The Foley Adviser

Massachusetts Securities Division Adopts Regulations Regarding The Charging Of Performance Based Fees By Investment Advisers

August 15, 2011

On August 8, 2011, the Massachusetts Securities Division (the “Division”) adopted regulations regarding the charging of performance based fees by investment advisers (the “Performance Fee Rule”.) Under new regulation 950 CMR 12.205(9)(c)(17), investment advisers in Massachusetts (regardless of whether they are registered with the Division or exempt from registration) will be prohibited from charging performance based fees unless those fees comply with Rule 205-3 under the Investment Advisers Act of 1940, as amended (the “Advisers Act”). Rule 205-3 states that an investment adviser may only charge a performance fee with respect to “qualified clients” (see below). The Performance Fee Rule will become effective upon publication in the Massachusetts Register.

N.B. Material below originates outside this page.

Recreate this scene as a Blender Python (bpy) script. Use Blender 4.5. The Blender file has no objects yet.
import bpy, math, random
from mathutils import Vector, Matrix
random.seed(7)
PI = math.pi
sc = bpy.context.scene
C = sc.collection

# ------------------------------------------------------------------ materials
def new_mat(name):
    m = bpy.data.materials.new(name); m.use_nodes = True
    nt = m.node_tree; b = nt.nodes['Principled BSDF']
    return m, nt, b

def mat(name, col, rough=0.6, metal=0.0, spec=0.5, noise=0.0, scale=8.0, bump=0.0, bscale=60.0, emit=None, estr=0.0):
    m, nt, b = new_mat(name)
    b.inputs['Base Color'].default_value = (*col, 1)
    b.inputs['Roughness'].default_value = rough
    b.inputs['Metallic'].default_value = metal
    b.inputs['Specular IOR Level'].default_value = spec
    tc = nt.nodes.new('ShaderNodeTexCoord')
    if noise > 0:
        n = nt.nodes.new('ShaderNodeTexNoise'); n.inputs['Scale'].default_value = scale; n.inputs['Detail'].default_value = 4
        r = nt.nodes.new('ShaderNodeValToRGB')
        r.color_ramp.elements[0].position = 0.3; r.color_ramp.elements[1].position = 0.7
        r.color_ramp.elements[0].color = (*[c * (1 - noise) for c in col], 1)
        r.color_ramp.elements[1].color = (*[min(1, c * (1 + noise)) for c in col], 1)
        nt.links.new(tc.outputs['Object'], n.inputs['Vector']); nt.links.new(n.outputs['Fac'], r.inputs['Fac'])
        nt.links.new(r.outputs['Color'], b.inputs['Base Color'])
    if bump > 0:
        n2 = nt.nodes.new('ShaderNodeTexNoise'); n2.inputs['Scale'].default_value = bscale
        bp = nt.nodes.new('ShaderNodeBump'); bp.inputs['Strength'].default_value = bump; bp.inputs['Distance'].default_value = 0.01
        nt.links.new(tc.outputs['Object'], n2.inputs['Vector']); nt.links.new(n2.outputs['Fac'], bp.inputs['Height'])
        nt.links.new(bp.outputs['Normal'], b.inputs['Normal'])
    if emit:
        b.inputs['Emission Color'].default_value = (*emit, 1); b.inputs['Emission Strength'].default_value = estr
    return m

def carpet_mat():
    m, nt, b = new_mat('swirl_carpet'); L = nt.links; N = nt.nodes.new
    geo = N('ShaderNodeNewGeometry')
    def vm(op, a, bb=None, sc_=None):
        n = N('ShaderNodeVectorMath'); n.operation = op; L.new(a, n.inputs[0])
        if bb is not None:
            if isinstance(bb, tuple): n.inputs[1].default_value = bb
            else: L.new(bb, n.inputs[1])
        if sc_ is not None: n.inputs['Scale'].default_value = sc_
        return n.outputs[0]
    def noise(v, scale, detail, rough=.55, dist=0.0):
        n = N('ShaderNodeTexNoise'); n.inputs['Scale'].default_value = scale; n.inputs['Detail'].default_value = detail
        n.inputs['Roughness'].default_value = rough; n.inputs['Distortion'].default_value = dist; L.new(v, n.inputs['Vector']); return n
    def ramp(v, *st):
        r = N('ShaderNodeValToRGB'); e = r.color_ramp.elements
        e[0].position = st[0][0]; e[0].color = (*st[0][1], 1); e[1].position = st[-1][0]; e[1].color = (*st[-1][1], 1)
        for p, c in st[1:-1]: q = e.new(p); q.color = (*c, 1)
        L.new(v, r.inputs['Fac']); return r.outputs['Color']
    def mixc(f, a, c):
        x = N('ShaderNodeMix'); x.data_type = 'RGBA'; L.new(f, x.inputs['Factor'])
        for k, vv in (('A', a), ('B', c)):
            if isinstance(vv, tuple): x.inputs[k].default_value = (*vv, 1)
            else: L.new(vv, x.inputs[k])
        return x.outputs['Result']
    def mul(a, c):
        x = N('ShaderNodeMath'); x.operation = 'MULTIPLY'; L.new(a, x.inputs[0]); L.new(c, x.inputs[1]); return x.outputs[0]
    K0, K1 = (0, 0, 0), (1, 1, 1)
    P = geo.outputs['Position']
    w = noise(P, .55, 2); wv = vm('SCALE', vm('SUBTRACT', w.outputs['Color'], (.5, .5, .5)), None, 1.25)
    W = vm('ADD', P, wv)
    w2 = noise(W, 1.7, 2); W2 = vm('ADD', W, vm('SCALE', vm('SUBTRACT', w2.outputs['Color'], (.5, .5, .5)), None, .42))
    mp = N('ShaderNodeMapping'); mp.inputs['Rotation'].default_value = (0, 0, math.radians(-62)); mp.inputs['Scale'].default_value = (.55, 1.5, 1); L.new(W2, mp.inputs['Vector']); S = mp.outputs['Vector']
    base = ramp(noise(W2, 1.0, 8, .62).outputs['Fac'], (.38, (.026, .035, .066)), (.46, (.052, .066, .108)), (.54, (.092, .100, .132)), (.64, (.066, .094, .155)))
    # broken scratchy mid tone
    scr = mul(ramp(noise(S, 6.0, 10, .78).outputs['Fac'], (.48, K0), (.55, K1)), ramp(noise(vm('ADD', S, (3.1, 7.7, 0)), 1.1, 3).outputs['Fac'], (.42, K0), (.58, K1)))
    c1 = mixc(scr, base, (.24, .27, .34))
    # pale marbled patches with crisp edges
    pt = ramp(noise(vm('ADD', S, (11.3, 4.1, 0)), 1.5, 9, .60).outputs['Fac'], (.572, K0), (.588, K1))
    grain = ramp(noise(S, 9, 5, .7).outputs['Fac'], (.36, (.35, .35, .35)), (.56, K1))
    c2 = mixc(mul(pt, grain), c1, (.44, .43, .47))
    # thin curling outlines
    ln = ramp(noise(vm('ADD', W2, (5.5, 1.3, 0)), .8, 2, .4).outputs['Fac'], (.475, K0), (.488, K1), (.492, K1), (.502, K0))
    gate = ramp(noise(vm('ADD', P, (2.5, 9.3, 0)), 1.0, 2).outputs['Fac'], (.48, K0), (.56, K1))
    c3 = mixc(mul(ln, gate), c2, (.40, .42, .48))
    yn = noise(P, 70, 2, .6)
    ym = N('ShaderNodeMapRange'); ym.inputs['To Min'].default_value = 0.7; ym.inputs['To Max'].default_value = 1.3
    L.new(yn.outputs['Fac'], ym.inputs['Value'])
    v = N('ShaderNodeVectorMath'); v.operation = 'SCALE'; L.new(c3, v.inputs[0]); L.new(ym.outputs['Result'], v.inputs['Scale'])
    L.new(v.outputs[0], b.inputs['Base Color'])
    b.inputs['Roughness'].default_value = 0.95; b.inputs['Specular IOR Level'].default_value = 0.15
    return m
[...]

The next publication of the Massachusetts Register is scheduled for August 19, 2011.

Performance Based Fees

Rule 205-3 provides an exception to the general prohibition on performance based fees if the client is a “qualified client.” On July 12, 2011, the SEC issued an order (the “Order”) raising the dollar thresholds set forth in Rule 205-3, such that a performance fee may only be charged if the client (i) has at least $1,000,000 under management of the investment adviser or (ii) has a net worth of more than $2,000,000. These tests are measured at the time the client contract is entered into. The Order becomes effective as of September 19, 2011 (until such time, the dollar tests under Rule 205-3 are $750,000 under management of the investment adviser or a net worth in excess of $1,500,000). It should be noted that Qualified Purchasers (as defined in section 2(a)(51)(A) of the Investment Company Act of 1940) remain eligible to be charged performance fees in all cases.